§ **DATA SHOWN**:
----------

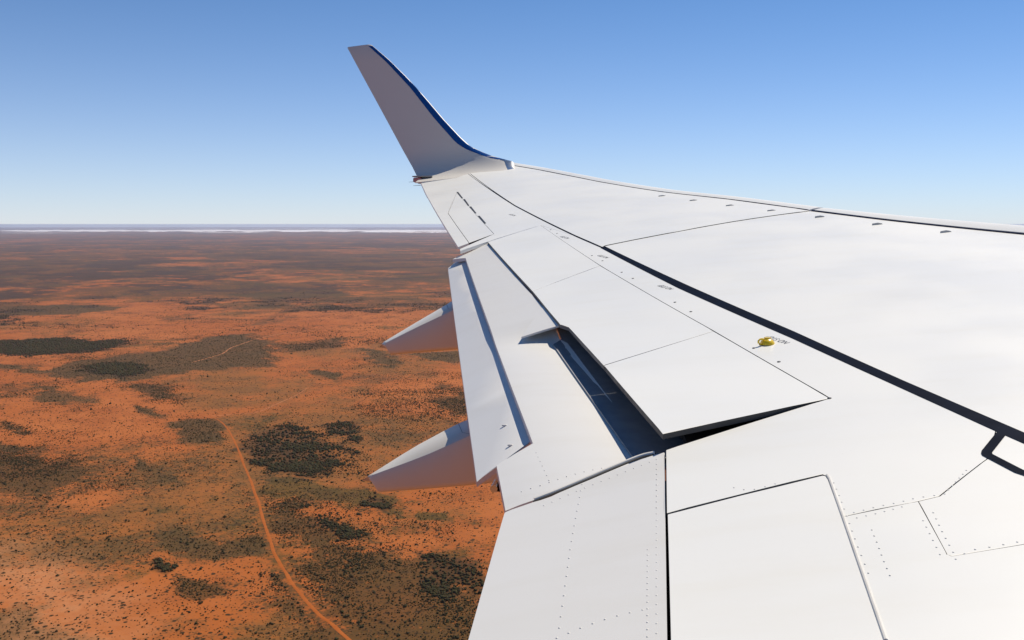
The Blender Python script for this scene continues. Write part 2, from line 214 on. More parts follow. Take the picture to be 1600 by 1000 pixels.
# ------------------------------------------------------------------ desert
KINDS = ('scrub', 'thicket', 'grove', 'olive', 'straw', 'heath', 'pale')
def masks(x, y):
    """cover of the ground at points x, y: one value 0..1 per kind"""
    r = np.hypot(x - EYE.x, y - EYE.y)
    M = {k: np.zeros_like(x) for k in KINDS}
    wx = fbm(x, y, 140, 3, 6, .66) - .5; wy = fbm(x, y, 140, 23, 6, .66) - .5
    fine = fbm(x, y, 45, 31, 5, .66) - .5
    for kind, poly in PLAN['patches']:
        P = np.array(poly, float); c = P.mean(0)
        ext = np.linalg.norm(P - c, axis=1).max()
        sel = np.hypot(x - c[0], y - c[1]) < ext * 1.7
        if not sel.any(): continue
        wd_ = min(ext * .33, 85.)
        d = sdist(x[sel] + wx[sel] * wd_ * 1.5, y[sel] + wy[sel] * wd_ * 2.2, poly) + fine[sel] * wd_ * 1.5
        soft = wd_ * (1.3 if kind in ('pale', 'straw') else .9 if kind == 'scrub' else .6)
        M[kind][sel] = np.maximum(M[kind][sel], sstep(-d, -soft, soft))
    # free-growing cover, thicker with distance as the plain closes up with scrub
    far = sstep(np.log(r), math.log(2600), math.log(9000))
    a = fbm(x, y, 800, 41, 7, .70); b = fbm(x, y, 500, 57, 7, .70); c = fbm(x, y, 2400, 77, 7, .66); e = fbm(x, y, 300, 101, 6, .72)
    M['scrub'] = np.maximum(M['scrub'], sstep(a + .2 * (c - .5) + .17 * far, .46, .74) * (.6 + .3 * far))
    M['scrub'] = np.maximum(M['scrub'], far * (.30 + .35 * sstep(e, .35, .65)))
    M['heath'] = np.maximum(M['heath'], sstep(b + .07 * far, .52, .74) * (.55 + .35 * far))
    M['thicket'] = np.maximum(M['thicket'], sstep(e * .7 + c * .3 + .3 * (a - .5) + .07 * far, .50, .72) * sstep(r, 2600, 5000))
    M['straw'] = np.maximum(M['straw'], sstep(fbm(x, y, 600, 91, 7, .68), .44, .68) * .8)
    M['olive'] = np.maximum(M['olive'], sstep(fbm(x, y, 380, 131, 7, .68), .55, .74) * .65)
    return M

def build_ground():
    naz = 560
    azv = np.radians(np.linspace(-34, 12, naz))                     # fine where the wing leaves the plain in view
    azc = np.radians(np.arange(16, 326, 4.0))
    az = np.concatenate([azv, azc]) - YAW                            # measured from +Y towards +X
    rr = np.concatenate([[40, 120, 250, 400, 520, 620], np.geomspace(700, 140000, 660)])
    A, Rr = np.meshgrid(az, rr)
    x = EYE.x + Rr * np.sin(A); y = EYE.y + Rr * np.cos(A)
    fx, fy = x.ravel(), y.ravel()
    M = masks(fx, fy)
    r = Rr.ravel()
    z = -ALT + 5.0 * (fbm(fx, fy, 700, 5, 4) - .5) * sstep(r, 500, 900) * sstep(-r, -9000, -4000)
    z = z + sstep(r, 80000, 130000) * (30 + 80 * (fbm(fx, fy, 12000, 8, 4) - .5))
    n, m = A.shape
    i = np.arange(n - 1)[:, None] * m; j = np.arange(m)[None, :]; j2 = (j + 1) % m
    q = np.stack([i + j, i + m + j, i + m + j2, i + j2], -1).reshape(-1, 4)
    co = np.stack([fx, fy, z], 1)
    c0 = len(co); co = np.vstack([co, [[EYE.x, EYE.y, -ALT]]])
    jj = np.arange(m); tri = np.stack([np.full(m, c0), jj, (jj + 1) % m], 1)
    me = npmesh('ground', co, [q[:, ::-1], tri[:, ::-1]])
    for k in KINDS:
        at = me.attributes.new('cover_' + k, 'FLOAT', 'POINT')
        at.data.foreach_set('value', np.append(M[k], 0).astype(np.float32))
    if me.polygons[0].normal.z < 0: me.flip_normals()
    me.polygons.foreach_set('use_smooth', [True] * len(me.polygons))
    return me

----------

§ **TASK INSTRUCTIONS**: Scan the material above. Return every line containing the string "from".

§ **COMPLETE OUTPUT**:
The Blender Python script for this scene continues. Write part 2, from line 214 on. More parts follow. Take the picture to be 1600 by 1000 pixels.
    az = np.concatenate([azv, azc]) - YAW                            # measured from +Y towards +X